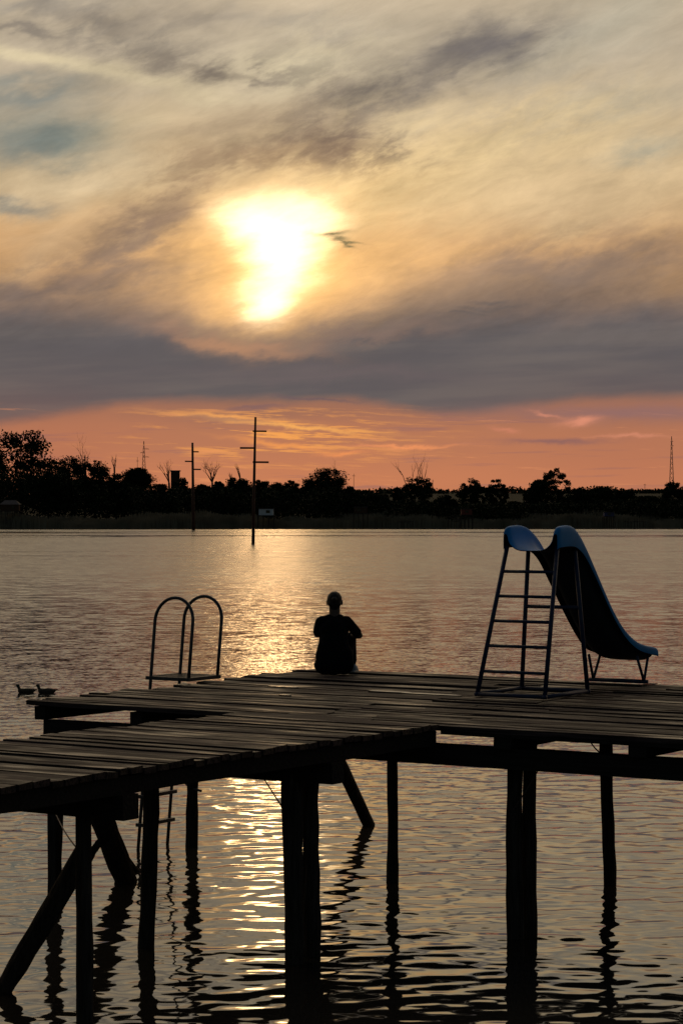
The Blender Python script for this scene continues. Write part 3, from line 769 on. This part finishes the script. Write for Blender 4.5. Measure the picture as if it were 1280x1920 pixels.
# ------------------------------------------------------------------ the jetty
UA = R(-32.5)
uu = Vector((math.cos(UA), math.sin(UA), 0)); ww = Vector((-math.sin(UA), math.cos(UA), 0))
C0 = Vector((.75, 17.95, 0))
DZ = CAM_H-1.66                    # deck top
def loc(Xw, Yw):                   # world ground point -> jetty coordinates
    d = Vector((Xw, Yw, 0))-C0; return (d.dot(uu), d.dot(ww))
def wl(px, py):                    # where a pile meets the water, from the photograph
    Yw = F*CAM_H/(py-960); return loc(wxp(px, Yw), Yw)
jet = empty('jetty', C0, UA, label='weathered wooden swimming jetty on rough piles, T-shaped deck with a walkway', cat='jetty')
def deck():
    rnd = random.Random(4)
    m = MB(); y = 4.80; xr = 8.5
    def plank(m, x0, x1, y0, y1, dzz, tilt):
        # a plank with a slightly wavering edge and cup
        n = max(2, int((x1-x0)/.55)); vs = []
        z1 = DZ+dzz; wob = [rnd.uniform(-.0025, .0025) for _ in range(n+1)]; sag = [rnd.uniform(-.003, .003) for _ in range(n+1)]
        for i in range(n+1):
            x = x0+(x1-x0)*i/n
            for (yy, tz) in ((y0+wob[i], -tilt), (y1+wob[i], tilt)):
                vs += [(x, yy, z1-.042+sag[i]), (x, yy, z1+tz+sag[i])]
        fs = [(0,1,3,2), (4*n, 4*n+2, 4*n+3, 4*n+1)]
        for i in range(n):
            a = 4*i; b = a+4
            fs += [(a+1, b+1, b+3, a+3), (a, a+2, b+2, b), (a, b, b+1, a+1), (a+2, a+3, b+3, b+2)]
        m.add(vs, fs)
    while y > 0.02:
        w = rnd.choice((.10, .12, .13, .14, .15, .17)); y0 = max(0, y-w)
        left = -4.18-.12*y/4.8+rnd.choice((0, 0, .02, -.03, .06, .10, -.05, .22))*1.0
        if y > 4.6 or y < .25: left = -4.18-.12*y/4.8
        # butt joints
        cuts = [left]; xx = left+rnd.uniform(2.6, 4.4)
        while xx < xr-1: cuts.append(xx); xx += rnd.uniform(3.6, 4.4)
        cuts.append(xr)
        for a, b in zip(cuts, cuts[1:]):
            plank(m, a, b-.006, y0+.008, y-.008, rnd.uniform(-.010, .010), rnd.uniform(-.004, .004))
        y = y0
    o = m.build('decking', M['plank'], jet)
    # walkway, bent two degrees off the platform's axis
    m = MB(); y = -.004; ka = math.tan(R(2.0))
    while y > -13:
        w = rnd.choice((.10, .12, .13, .14, .15, .17)); y0 = y-w; ym = (y+y0)/2
        l = -1.95+ym*ka+rnd.choice((0, .02, -.03, .04, -.04, .06)); r_ = .02+ym*ka+rnd.choice((0, .003, -.003))
        plank(m, l, r_, y0+.007, y-.007, rnd.uniform(-.009, .009), rnd.uniform(-.005, .005))
        y = y0
    m.build('walkway_planks', M['plank'], jet)
    # nail-on edge boards
    m = MB(); m.beam((.02, .035, DZ-.044-.018), (8.5, .035, DZ-.044-.018), .045, .034, rough=.002, seg=20); m.build('edge_board', M['beam'], jet)
deck()
def part(name, mat, fn, **k):
    m = MB(); fn(m); return m.build(name, M[mat], jet, **k)
zj = DZ-.046; zc = DZ-.165; 
# joists (run away from the viewer) under the platform
for xj in (-4.06, -3.0, -1.9, -.9, 4.85-4.29, 5.99-4.29, 2.9, 4.1, 5.3, 6.5, 7.7):
    y0 = .02 if xj > 0 else .05
    if xj == -.9 or xj == -1.9: y0 = .4
    part('joist', 'beam', lambda m: m.beam((xj, y0, (zj+zc)/2-.002), (xj, 4.72, (zj+zc)/2-.002), .15 if xj > 0 else .12, zj-zc-.006, rough=.003, seg=6))
# walkway stringers
ka = math.tan(R(2.0))
for xo in (-.07, -.98, -1.86):
    part('stringer', 'beam', lambda m: m.beam((xo+(.0 if xo > -.5 else 0), .3 if xo < -.5 else .0, (zj+zc)/2), (xo-12.8*ka, -12.8, (zj+zc)/2), .12, zj-zc-.004, rough=.006, seg=24))
# cap beams
zb0, zb1 = DZ-.325, DZ-.167
def cap(x0, y0, x1, y1, z0=zb0, z1=zb1, w=.16):
    part('cap_beam', 'beam', lambda m: m.beam((x0, y0, (z0+z1)/2), (x1, y1, (z0+z1)/2), w, z1-z0, rough=.004, seg=8))
cap(-4.03, .14, 8.4, .14)
cap(-4.15, 2.6, 8.4, 2.6)
cap(-4.15, 4.45, 8.4, 4.45)
e2 = loc(-.06, 16.77); cap(e2[0]+.03, e2[1]+.02, e2[0]-2.55, e2[1]+.02)
e1 = loc(-1.395, 14.83); cap(e1[0]+.03, e1[1]+.02, e1[0]-2.6, e1[1]+.02)
cap(e1[0]-.05, e1[1]-3.2, e1[0]-2.5, e1[1]-3.2)
def pile(x, y, r, ztop, bend=0.0, bx=0, by=0, seg=16, rough=.15, name='pile'):
    m = MB(); P = []; Q = []
    for i in range(seg+1):
        t = i/seg; z = -1.6+(ztop+1.6)*t
        P.append((x+bx*(1-t)+bend*math.sin(t*math.pi*1.7+x), y+by*(1-t)+bend*.6*math.cos(t*5+y), z))
        Q.append(r*(1.12-.22*t)*(1+random.uniform(-.08, .08)))
    m.tube(P, Q, 16, noise=rough); return m.build(name, M['post'], jet, smooth=False)
zt = zb0+.001
p = wl(552, 1806); pile(p[0], p[1], .071, zb0+.06, .006)
p2 = wl(574, 1795); pile(p2[0]+.0, p2[1]+.08, .064, zb0, .008)
p3 = wl(536, 1765); pile(p3[0]+.05, p3[1]+.05, .085, zb0-.1, .03, rough=.13)
p = wl(284, 1775); pile(p[0]+.035, p[1], .066, zb0+.06, .022, bx=-.20, by=-.03)
p = wl(158, 1915); pile(p[0], p[1], .055, zb0+.06, .006)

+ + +

WHAT THIS TASK INVOLVES → Wherever "part" shows up in a line, copy that line.

RESULT OF THIS EXERCISE →
The Blender Python script for this scene continues. Write part 3, from line 769 on. This part finishes the script. Write for Blender 4.5. Measure the picture as if it were 1280x1920 pixels.
def part(name, mat, fn, **k):
    part('joist', 'beam', lambda m: m.beam((xj, y0, (zj+zc)/2-.002), (xj, 4.72, (zj+zc)/2-.002), .15 if xj > 0 else .12, zj-zc-.006, rough=.003, seg=6))
    part('stringer', 'beam', lambda m: m.beam((xo+(.0 if xo > -.5 else 0), .3 if xo < -.5 else .0, (zj+zc)/2), (xo-12.8*ka, -12.8, (zj+zc)/2), .12, zj-zc-.004, rough=.006, seg=24))
    part('cap_beam', 'beam', lambda m: m.beam((x0, y0, (z0+z1)/2), (x1, y1, (z0+z1)/2), w, z1-z0, rough=.004, seg=8))